The Five Best Beaches on Long Island

Unwind in the sun and sand away from New York City, but not too far away.

Hopper Editors - Oct. 26, 2017

For visitors to the Big Apple, the hubbub and sleepless energy of urban life can be both exhilarating and exhausting. In a city where the touristic and manicured grounds of Central Park or the groomed, monumental fields of Flushing Meadows count as the greenest getaways, the urge to break out to nature can often creep up unexpectedly.

For many, the antidote can be found just a short drive from the bubbling heart of New York itself, along the wide open sand stretches and beachside state parks of Suffolk County and the old Montauk Highway. Here, the legendary beaches of Long Island offer up crashing waves, surf swells and an undulating backcountry of alluring sand dunes; the perfect antithesis to metropolitan dizziness.

Here are five of the best-rated beaches in Long Island, where visitors can kick back and relax while listening to the din of the Atlantic swell.

5. Pearly sands and historic lighthouses at the Robert Moses State Park

This five mile stretch of glistening white sand on the Atlantic side of Fire Island has long been one of the major weekend getaways for beach-goers in New York City. It’s famed primarily for its wide and dune-backed east-coast beachfront, which comes complete with historical points of interest like the Fire Island Lighthouse and open views of the deep Atlantic blue. It’s also home to one of the most popular nude beaches on Long Island, which can be reached by following the path east through to the Island’s National Seashore.

4. Activities abound at the Jones Beach State Park

This all-in-one seaside destination is alive with various attractions to suit every type of visitor. Surfers and sunbathers enjoy their own designated sand stretches, while there’s also a clothing optional beach on the easternmost point of the bay.

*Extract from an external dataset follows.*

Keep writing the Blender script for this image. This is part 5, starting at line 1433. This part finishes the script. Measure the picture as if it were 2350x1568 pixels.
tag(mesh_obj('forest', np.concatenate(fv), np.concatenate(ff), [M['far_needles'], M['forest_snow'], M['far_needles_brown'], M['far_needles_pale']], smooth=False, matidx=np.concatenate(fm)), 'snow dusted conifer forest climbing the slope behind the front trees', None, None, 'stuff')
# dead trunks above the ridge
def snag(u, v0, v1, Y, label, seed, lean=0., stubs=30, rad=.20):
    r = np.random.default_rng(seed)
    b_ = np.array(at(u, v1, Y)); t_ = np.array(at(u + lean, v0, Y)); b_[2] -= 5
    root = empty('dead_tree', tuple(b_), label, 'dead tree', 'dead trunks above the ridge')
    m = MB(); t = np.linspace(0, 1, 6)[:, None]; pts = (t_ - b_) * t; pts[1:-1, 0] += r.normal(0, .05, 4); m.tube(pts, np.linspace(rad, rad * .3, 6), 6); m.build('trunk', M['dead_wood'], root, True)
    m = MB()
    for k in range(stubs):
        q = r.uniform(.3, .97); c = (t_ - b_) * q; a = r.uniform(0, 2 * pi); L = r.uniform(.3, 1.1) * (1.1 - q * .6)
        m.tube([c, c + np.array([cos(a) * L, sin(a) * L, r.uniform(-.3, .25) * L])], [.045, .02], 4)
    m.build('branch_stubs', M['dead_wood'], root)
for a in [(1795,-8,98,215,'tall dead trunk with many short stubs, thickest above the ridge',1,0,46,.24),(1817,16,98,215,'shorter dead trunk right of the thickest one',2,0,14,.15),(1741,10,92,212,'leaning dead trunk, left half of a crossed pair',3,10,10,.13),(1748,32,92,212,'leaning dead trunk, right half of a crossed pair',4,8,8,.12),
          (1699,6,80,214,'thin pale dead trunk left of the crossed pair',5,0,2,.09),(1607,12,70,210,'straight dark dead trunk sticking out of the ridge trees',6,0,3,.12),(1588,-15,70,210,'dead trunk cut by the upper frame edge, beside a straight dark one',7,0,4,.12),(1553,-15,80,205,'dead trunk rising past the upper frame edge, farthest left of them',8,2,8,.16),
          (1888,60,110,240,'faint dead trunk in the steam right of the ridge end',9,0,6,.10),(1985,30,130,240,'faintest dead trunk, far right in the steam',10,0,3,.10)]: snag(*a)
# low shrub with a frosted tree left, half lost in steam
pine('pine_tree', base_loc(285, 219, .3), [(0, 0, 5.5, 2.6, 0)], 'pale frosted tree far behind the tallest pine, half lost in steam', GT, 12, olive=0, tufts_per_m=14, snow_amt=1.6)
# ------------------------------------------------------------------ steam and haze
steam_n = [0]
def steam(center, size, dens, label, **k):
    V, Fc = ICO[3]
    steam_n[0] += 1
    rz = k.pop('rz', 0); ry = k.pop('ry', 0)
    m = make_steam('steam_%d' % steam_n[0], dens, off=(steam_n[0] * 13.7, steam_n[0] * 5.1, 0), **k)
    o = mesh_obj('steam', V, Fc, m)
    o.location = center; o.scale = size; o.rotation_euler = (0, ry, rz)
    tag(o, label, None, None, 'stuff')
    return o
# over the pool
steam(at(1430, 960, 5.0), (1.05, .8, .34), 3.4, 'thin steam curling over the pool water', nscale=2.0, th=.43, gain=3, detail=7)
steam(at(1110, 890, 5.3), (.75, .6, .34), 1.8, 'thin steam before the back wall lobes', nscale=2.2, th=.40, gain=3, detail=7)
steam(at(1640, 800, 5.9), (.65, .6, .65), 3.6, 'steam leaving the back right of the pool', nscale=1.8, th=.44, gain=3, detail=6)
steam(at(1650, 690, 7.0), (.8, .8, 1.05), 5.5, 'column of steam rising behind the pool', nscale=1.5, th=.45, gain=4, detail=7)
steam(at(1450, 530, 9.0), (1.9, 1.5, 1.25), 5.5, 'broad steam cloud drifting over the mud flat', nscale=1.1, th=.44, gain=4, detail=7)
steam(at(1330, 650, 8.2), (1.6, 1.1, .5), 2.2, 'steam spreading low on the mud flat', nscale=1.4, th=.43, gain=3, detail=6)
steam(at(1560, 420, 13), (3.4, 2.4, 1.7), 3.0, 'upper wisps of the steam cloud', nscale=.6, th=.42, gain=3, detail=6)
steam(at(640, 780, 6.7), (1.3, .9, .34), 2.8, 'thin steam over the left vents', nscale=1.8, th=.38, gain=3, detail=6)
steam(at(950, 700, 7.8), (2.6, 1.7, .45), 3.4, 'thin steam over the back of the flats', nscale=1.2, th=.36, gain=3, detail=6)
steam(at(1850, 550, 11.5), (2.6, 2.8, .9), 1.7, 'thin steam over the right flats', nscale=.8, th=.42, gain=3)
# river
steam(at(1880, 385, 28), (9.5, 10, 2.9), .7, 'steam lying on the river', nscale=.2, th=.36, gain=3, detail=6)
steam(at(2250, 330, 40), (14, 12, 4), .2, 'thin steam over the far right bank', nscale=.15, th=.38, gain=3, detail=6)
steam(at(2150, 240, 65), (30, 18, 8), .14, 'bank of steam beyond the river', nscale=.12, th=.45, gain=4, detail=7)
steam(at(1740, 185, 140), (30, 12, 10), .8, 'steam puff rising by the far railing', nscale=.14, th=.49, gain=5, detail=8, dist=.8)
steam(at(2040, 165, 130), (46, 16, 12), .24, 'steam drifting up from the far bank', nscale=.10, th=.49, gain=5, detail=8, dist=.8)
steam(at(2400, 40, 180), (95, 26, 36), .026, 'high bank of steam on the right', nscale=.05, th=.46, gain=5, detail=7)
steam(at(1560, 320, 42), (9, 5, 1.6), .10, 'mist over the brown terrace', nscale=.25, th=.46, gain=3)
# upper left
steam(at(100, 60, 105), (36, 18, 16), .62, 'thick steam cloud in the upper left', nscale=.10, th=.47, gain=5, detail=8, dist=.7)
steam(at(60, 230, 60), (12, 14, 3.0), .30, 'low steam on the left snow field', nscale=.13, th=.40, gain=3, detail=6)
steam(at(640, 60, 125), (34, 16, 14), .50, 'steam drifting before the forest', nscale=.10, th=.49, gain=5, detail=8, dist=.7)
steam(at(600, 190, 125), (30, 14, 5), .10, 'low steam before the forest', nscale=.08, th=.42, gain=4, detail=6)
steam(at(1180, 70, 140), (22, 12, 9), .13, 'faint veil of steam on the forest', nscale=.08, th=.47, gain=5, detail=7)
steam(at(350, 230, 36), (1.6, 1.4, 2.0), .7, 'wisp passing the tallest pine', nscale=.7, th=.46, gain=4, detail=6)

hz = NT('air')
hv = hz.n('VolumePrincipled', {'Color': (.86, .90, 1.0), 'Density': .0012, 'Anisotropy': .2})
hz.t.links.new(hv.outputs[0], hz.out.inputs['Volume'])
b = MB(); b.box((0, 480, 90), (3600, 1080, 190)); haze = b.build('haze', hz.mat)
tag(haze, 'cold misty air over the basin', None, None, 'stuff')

While still boasting all the natural beauty of New York’s coast, the Jones Beach State Park is no stranger to big business and commercial development and accordingly there’s plenty of eateries, concession stalls and parlours selling everything from seafood to milkshakes in the summer, along with a short 9-hole golf course and a number of swimming pools to boot.

3. Discover a hidden gem of the Long Island coast at East Hampton Main Beach

Generally regarded to be one of New York State’s best kept coastal secrets, either not many tourists know that Main Beach was rated as one North America’s best in 2013 or they’ve had a hard time finding it on the map. It’s actually perched on the far eastern tip of Long Island, in the sleepy seaside town of East Hampton. Of the many beaches accessible from town, Main is the most developed, but still promises seclusion and quietude like no other in the region. What’s more, visitors enjoy relatively gentle surf swells, along with a range of more up-market eateries within a short walk.

2. Pure isolation at Gilgo Beach

Home to some of the most undeveloped and untouched beachfront terrain in all of Long Island, the Gilgo State Park boasts mile upon mile of both Atlantic and Great South Bay sands. Traditionally it’s been a mecca for intrepid surfers and sea fishermen, many looking to conquer the fabled breaks of the legendary Hemlocks Beach, where riders usually have the swells all to themselves. But Gilgo’s quietude comes at a price, and it’s also without question one of the most inaccessible beaches on the island, with access restricted to permit-holding 4X4s or those crossing the bay by boat.

1. Camp to the crash of the waves at the Hither Hills State Park

Roaring waves crash continuously onto the picture-perfect, picket-fenced beaches of Long Island at this family friendly state park. Just under 200 campsites and RV parking facilities are available, making it one of the best beach-lover’s stop offs on the Montauk Highway and a great accommodation option for those looking to explore Long Island’s coast for a little longer. What’s more, from the beach it’s possible to take the various hiking routes into the Hither Hills and Napeague Harbor area, where walkers are treated to a montage of New York’s links fauna and magnificent coastal views.